> Your task:
Every line below that mentions the word "part" should be copied out.

> Collected material:
#####

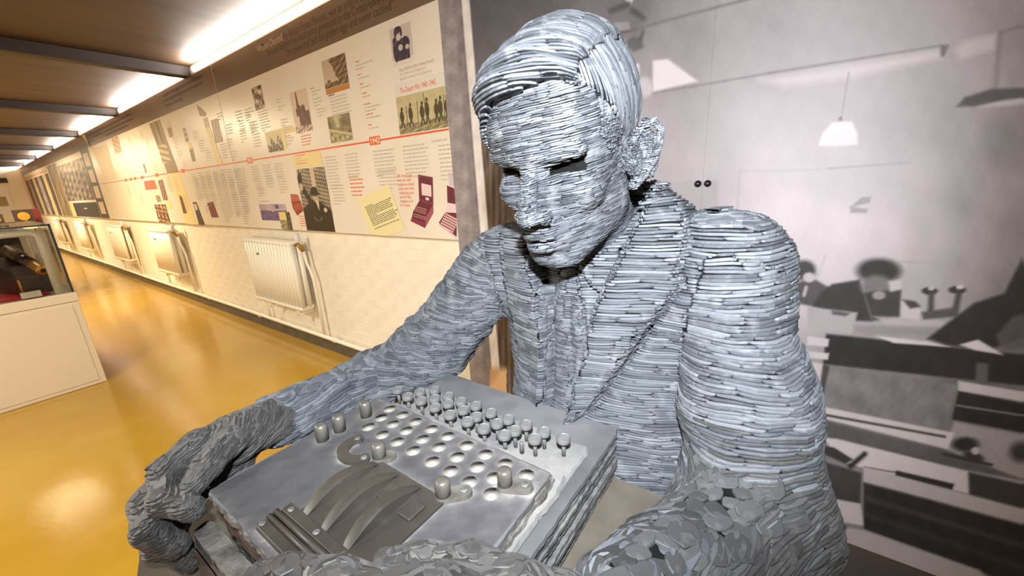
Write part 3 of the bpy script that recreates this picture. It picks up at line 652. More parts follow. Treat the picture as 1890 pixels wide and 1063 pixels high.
mb = MB(); mb.tube([(XC0 - .06, .300, -.188), (X1 + .10, .300, -.188)], .018, 10); mb.build('frame_tube', m_tube, case, True)
mb = MB(); mb.tube([(XC0 - .55, .315, -.604), (XC0 - .55, .315, -.19)], .018, 10); mb.build('frame_tube', m_tube, case, True)
# things on show inside the case
m_red = mat('red_cloth', lin(206, 30, 28), .8, var=(30, lin(180, 22, 24), 3)); m_gold = mat('old_gold', lin(206, 150, 52), .38, .55); m_black = mat('black_box', lin(48, 26, 30), .35)
mb = MB(); n = 14
pts = [(XC0 - .74 + .68 * i / n, -.62 + .90 * j / n, -.600 + .004 * math.sin(i * 1.7 + j * 1.1) + .003) for i in range(n + 1) for j in range(n + 1)]
mb.add(pts, [(i * (n + 1) + j, (i + 1) * (n + 1) + j, (i + 1) * (n + 1) + j + 1, i * (n + 1) + j + 1) for i in range(n) for j in range(n)])
o = mb.build('red_cloth', m_red, None, True); tag(o, 'red cloth spread on the floor of the glass case', 'cloth')
sol = o.modifiers.new('s', 'SOLIDIFY'); sol.thickness = .003
tele = thing('brass_telescope', 'brass telescope tube resting on the dark wedge box inside the glass case', 'telescope', (-4.35, .2, -.50))
a, b = Vector(at(80, 499, x=-4.20)), Vector(at(14, 462, x=-4.56)); d = (b - a)
mb = MB(); mb.tube([a, a + d * .03, a + d * .05, a + d * .34], [.036, .036, .031, .031], 18); mb.build('brass_end', m_gold, tele, True)
mb = MB(); mb.tube([a - d * .004, a + d * .001], [.015, .015], 12); mb.build('eyepiece', mat('eye_dark', lin(26, 20, 14), .3), tele, True)
mb = MB(); mb.tube([a + d * .32, a + d * .64], [.036, .036], 18); mb.build('dark_sleeve', m_black, tele, True)
mb = MB(); mb.tube([a + d * .62, a + d * .64, a + d], [.038, .041, .041], 18); mb.build('brass_barrel', mat('dull_brass', lin(116, 92, 52), .5, .5, var=(60, lin(70, 56, 36), 4)), tele, True)
bx = thing('wedge_box', 'dark wedge shaped wooden box under the brass telescope', 'box', (-4.38, .16, -.60))
n_ = Vector((d.y, -d.x, 0)).normalized() * .085; l1, l2 = a + d * .12, a + d * 1.0
V = []
for p in (l1, l2):
    for s_ in (-1.35, .75): V += [(p.x + n_.x * s_, p.y + n_.y * s_, -.596), (p.x + n_.x * s_, p.y + n_.y * s_, p.z - .043)]
mb = MB(); mb.add(V, [(0, 2, 3, 1), (4, 5, 7, 6), (0, 1, 5, 4), (2, 6, 7, 3), (1, 3, 7, 5), (0, 4, 6, 2)]); mb.build('box_body', m_black, bx)
p = l1 - n_ * 1.35; q = l2 - n_ * 1.35
mb = MB(); mb.tube([(p.x, p.y, -.58), (p.x, p.y, l1.z - .06)], .006, 8); mb.build('corner_fitting', m_gold, bx, True)
MB().box((X1 + .03, -1.05, -.603), (X1 + .05, .34, -.20)).build('back_panel', mat('case_back', lin(72, 58, 36), .6, var=(3, lin(52, 40, 26), 3)), case)
mb = MB(); mb.lathe((-4.20, -.50, -.594), [(.03, 0), (.045, .01), (.045, .06), (.03, .075), (.03, .10), (.001, .105)], 18); mb.build('gilt_pot', m_gold, None, True); tag(bpy.data.objects['gilt_pot'], 'small gilt pot at the left edge inside the glass case', 'pot')
for lo, hi, lb in (((-4.115, .145, -.598), (-4.07, .235, -.560), 'small white label block beside the telescope end'), ((-4.15, -.16, -.598), (-4.075, .015, -.585), 'flat white caption card on red cloth near the glass')):
    MB().box(lo, hi, .003).build('label_card', m_case, None); o = [q for q in bpy.data.objects if q.name.startswith('label_card')][-1]; tag(o, lb, 'card')
# ------------------------------------------------------------------ far end of the hut
tbl = thing('side_table', 'white table behind the glass case holding boxed discs', 'table', (-8.3, .1, FL))
MB().box((-8.7, -1.4, -.30), (-7.9, .72, -.262), .005).build('table_top', m_case, tbl)
for x in (-8.62, -7.98):
    for y in (-1.3, .62): MB().box((x - .03, y - .03, FL), (x + .03, y + .03, -.30)).build('leg', m_case, tbl)
for y, sz, lb in ((.56, .17, 'dark open box with a gold disc, nearer the wall'), (.33, .13, 'small black box with a gold disc, further left')):
    b = thing('disc_box', lb, 'box', (-8, y, -.262), 'boxed gold discs on the side table')
    MB().box((-8.10, y - sz / 2, -.262), (-7.96, y + sz / 2, -.25 + .02), .003).build('base', m_black, b)
    mb = MB(); mb.box((-8.12, y - sz / 2, -.23), (-8.10, y + sz / 2, -.10 + (sz - .13)), .003); mb.build('lid', mat('box_wood', lin(50, 34, 22), .5), b)
    mb = MB(); mb.lathe((-8.10, y, -.165 + (sz - .13) / 2), [(.001, .004), (sz * .28, .004), (sz * .31, .012), (.001, .014)], 24, 'x'); mb.build('disc', m_gold, b)
mb = MB(); mb.box((-8.5, .60, -.262), (-8.25, .72, -.06), .004); mb.build('red_folder', mat('red_board', lin(104, 24, 30), .5)); tag(bpy.data.objects['red_folder'], 'dark red upright folder behind the gold disc boxes', 'folder')
pst = thing('wall_poster', 'pale end wall poster board with grey pictures', 'poster', (XL + .02, .3, -.3))
MB().box((XL + .002, -1.2, -.32), (XL + .03, 1.25, .62), .003).build('sheet', mat('poster_white', lin(232, 222, 208), .5), pst)
MB().box((XL + .002, -1.2, .66), (XL + .05, 1.3, .80), .003).build('rail', m_beam, pst)
MB().box((XL + .03, .55, -.02), (XL + .034, 1.15, .26)).build('photograph', mat('poster_olive', lin(158, 138, 96), .5), pst); MB().box((XL + .03, .1, -.02), (XL + .034, .53, .30)).build('photograph', mat('poster_grey', lin(96, 90, 84), .5, var=(8, lin(170, 160, 150), 4)), pst); MB().box((XL + .03, .3, .30), (XL + .034, 1.0, .40)).build('photograph', mat('poster_grey'  , lin(96), .5), pst)
# ------------------------------------------------------------------ table and cipher machine
m_mach = mat('machine_slate', lin(64, 63, 65), .6, var=[(5, lin(90, 90, 92), 5), (22, lin(56, 56, 58), 6, (.5, .8), .6)], bump=(200, .15, .001))
m_edge = mat('broken_slate', lin(96, 93, 88), .7, var=[(45, lin(58, 53, 48), 6), (16, lin(141, 138, 131), 5, (.55, .75), .7)], bump=(90, .8, .004))
m_layer = mat('layer_slate', lin(86, 86, 86), .6, var=[(90, lin(61, 60, 59), 6), (14, lin(120, 118, 114), 5, (.55, .8), .6)], bump=(200, .3, .002))
m_cover = mat('cover_slate', lin(46, 42, 37), .46, var=[(12, lin(36, 33, 29), 4), (60, lin(66, 62, 56), 5, (.55, .85), .5)], spec=.6)
m_key = mat('key_slate', lin(90, 90, 90), .42, var=(80, lin(69, 69, 69), 4)); m_deck = mat('dusty_slate', lin(104, 102, 99), .8, var=[(18, lin(80, 80, 82), 5), (70, lin(120, 118, 115), 4, (.5, .8), .6)])
m_peg = mat('peg_slate', lin(64, 61, 56), .35, var=(60, lin(83, 80, 75), 4)); m_dish = mat('dish_dust', lin(106, 103, 98), .8, var=(60, lin(120, 117, 112), 4))
def rough_rect(x0, x1, y0, y1, j, step=.008, sides='lrfb', r=.004):
    """outline with chipped edges"""
    P = []
    def seg(a, b, on):
        n = max(2, int(math.dist(a, b) / step)); nx_, ny_ = (b[1] - a[1]), -(b[0] - a[0]); L = math.hypot(nx_, ny_); q = 0
        for k in range(n):
            t_ = (k + (.0 if k else .02)) / n; q = q * .4 + rnd.uniform(-j, j) * (1 if on else .1); P.append((a[0] + (b[0] - a[0]) * t_ + nx_ / L * q, a[1] + (b[1] - a[1]) * t_ + ny_ / L * q))
    seg((x0 + r, y0), (x1 - r, y0), 'f' in sides); seg((x1, y0 + r), (x1, y1 - r), 'r' in sides); seg((x1 - r, y1), (x0 + r, y1), 'b' in sides); seg((x0, y1 - r), (x0, y0 + r), 'l' in sides)
    return P
def slab(mb, x0, x1, y0, y1, z0, z1, j, dx=0, dy=0, step=.008):
    P = rough_rect(x0, x1, y0, y1, j, step); cx, cy = (x0 + x1) / 2, (y0 + y1) / 2
    T = [(p[0] - math.copysign(dx, p[0] - cx) + rnd.uniform(-j, j) * .35, p[1] - math.copysign(dy, p[1] - cy) + rnd.uniform(-j, j) * .35) for p in P]
    return mb.prism(P, z0, z1, T)
# round table slab
OUT = np.array([(-.612, .20), (-.613, .10), (-.610, .055), (-.598, .037), (-.563, .025), (-.50, .005), (-.42, -.03), (-.30, -.06), (-.15, -.06), (0, -.03), (.09, .05), (.115, .20), (.10, .35), (.06, .44), (-.56, .44), (-.60, .33)])
def disc_outline(j, g=0):
    P = []; n = len(OUT); c = np.array([-.26, .20])
    for i in range(n):
        for t_ in (0, .25, .5, .75):
            p = OUT[i] * (1 - t_) + OUT[(i + 1) % n] * t_; e = p - c; L = np.linalg.norm(e); P.append(tuple(c + e / L * (L + g + rnd.uniform(-j, j))))
    return P
table = thing('table', 'round dark slate table slab carrying the cipher machine', 'table', (-.27, .21, -1.288))
m_table = mat('table_slate', lin(84, 77, 68), .4, var=[(6, lin(70, 64, 56), 4), (30, lin(98, 92, 84), 4, (.5, .8), .5)])
MB().prism(disc_outline(.0025, .0), -.412, -.400, disc_outline(.0025, -.003)).build('table_top', m_table, table)
for k in range(3): MB().prism(disc_outline(.005, -.003 - k * .003), -.412 - (k + 1) * .009, -.4125 - k * .009).build('table_layer', m_table, table)
mb = MB(); mb.lathe((-.27, .20, -1.287), [(.11, 0), (.11, .03), (.09, .06), (.09, .6), (.12, .79), (.24, .845)], 28); mb.build('pedestal', m_table, table)
pedo = [c for c in table.children if c.name.startswith('pedestal')][0]
# small slab of table surface to the right of the machine is part of the same top
mach = thing('cipher_machine', 'slate copy of a keyed cipher machine under the statue hands', 'cipher machine', (-.32, .27, -.40))
nl = 11
for k in range(nl):
    z0 = -.3995 + k * .0061
    slab(MB(), -.470 + rnd.uniform(-.003, .003), -.157 + rnd.uniform(-.0055, .0015), .095, .4455, z0, z0 + .0050, .0006, 0, 0, .004).build('slab', m_layer, mach)
Z1 = -.3995 + nl * .0061
slab(MB(), -.470, -.1565, .095, .446, Z1, Z1 + .0045, .0008, .001, .001).build('base_slab', m_mach, mach)
Zd = Z1 + .0045                                             # deck level
slab(MB(), -.468, -.172, .092, .388, Zd, Zd + .003, .0009, .002, .002).build('key_deck', m_deck, mach)
slab(MB(), -.474, -.170, .091, .326, Zd + .003, Zd + .0085, .0018, .002, .003).build('step_slab', m_deck, mach)
for k in range(2): slab(MB(), -.478, -.176 - .002 * k, .088, .312 - .003 * k, Zd + .0086 + k * .0052, Zd + .0132 + k * .0052, .0018, .001, .002).build('slab', m_edge, mach)
Zp = -.306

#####

> Solution for this problem:
Write part 3 of the bpy script that recreates this picture. It picks up at line 652. More parts follow. Treat the picture as 1890 pixels wide and 1063 pixels high.
# small slab of table surface to the right of the machine is part of the same top